At band practice he did something more than PG-13 with her in the woods. They were discovered and were suspended for three days. I didn't want to believe it at first, but the truth sunk in when I saw that they really weren't at school. I was devastated when I finally believed it. They went to Homecoming together, and I intentionally blocked out any mention of him from my mind until I heard that they broke up. I couldn't be happier at that moment. It meant I had a chance with him again, but this chance was very very small, something I either didn't know at the time, or didn't care about.

The next year, our sophomore year, he dated a freshman girl that everyone thought was a weirdo. She was in my gym class and that just made everything worse on me. I ignored her as much as I could, but we were practically the only girls in that class, so I had to talk to her sometimes.

They broke up over the course of the year and I lost track of things. He was still single (as far as I knew) when I left to go to the vocational center, my junior year of high school.

I ran into him at graduation practice, as he showed up so extremely late that we were walking out to the football field as he was entering the building. More specifically, he walked in as I was walking out. Even though we literally almost ran into each other, we barely acknowledged each other's presence. I know why it happened. We had drifted so far apart that it seemed we'd have to go out of our way to even talk to one another...which neither of us did. I don't mind anymore.
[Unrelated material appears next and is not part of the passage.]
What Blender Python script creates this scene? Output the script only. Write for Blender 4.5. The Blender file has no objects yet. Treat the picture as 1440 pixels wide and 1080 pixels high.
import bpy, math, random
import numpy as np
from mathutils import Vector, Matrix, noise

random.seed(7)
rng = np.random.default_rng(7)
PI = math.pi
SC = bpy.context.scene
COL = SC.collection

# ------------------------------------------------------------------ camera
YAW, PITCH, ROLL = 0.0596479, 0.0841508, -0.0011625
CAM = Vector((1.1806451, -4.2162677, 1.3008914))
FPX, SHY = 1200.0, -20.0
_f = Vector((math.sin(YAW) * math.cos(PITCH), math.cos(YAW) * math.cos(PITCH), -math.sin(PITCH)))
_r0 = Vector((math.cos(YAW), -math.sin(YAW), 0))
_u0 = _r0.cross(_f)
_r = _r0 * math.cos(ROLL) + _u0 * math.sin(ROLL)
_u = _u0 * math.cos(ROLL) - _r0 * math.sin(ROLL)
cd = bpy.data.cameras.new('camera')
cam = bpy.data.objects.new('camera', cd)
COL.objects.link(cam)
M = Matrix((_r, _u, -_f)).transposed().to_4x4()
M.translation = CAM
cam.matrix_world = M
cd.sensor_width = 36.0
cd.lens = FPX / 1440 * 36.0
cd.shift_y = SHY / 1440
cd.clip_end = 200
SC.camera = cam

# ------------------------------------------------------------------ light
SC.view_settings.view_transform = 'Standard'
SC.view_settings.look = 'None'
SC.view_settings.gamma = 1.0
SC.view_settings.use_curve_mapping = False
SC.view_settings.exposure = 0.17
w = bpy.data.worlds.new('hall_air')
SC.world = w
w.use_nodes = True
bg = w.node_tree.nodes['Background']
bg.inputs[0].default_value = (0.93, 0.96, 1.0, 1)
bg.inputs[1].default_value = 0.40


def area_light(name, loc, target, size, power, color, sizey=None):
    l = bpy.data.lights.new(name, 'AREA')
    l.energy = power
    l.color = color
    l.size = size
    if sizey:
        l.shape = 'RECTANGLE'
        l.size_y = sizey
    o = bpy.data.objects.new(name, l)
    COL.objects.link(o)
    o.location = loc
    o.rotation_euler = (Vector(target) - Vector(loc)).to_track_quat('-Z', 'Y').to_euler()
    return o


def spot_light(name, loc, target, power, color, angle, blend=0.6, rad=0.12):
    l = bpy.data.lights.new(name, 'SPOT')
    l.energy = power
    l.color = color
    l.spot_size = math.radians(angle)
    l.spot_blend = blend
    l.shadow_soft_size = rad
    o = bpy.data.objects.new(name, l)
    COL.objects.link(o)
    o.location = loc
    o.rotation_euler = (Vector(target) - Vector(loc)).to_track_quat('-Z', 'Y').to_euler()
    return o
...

I haven't seen him since graduation. There's a good chance I'll never see him again. There's this small part of the childhood me that still loves him. It'll probably always be that way, but I don't love him in a romantic sense anymore. It's more like how I feel about my brother. I still think of him from time to time, wondering where life will take him, and whenever I do, I make sure to pray for him. After all, it's the least I can do.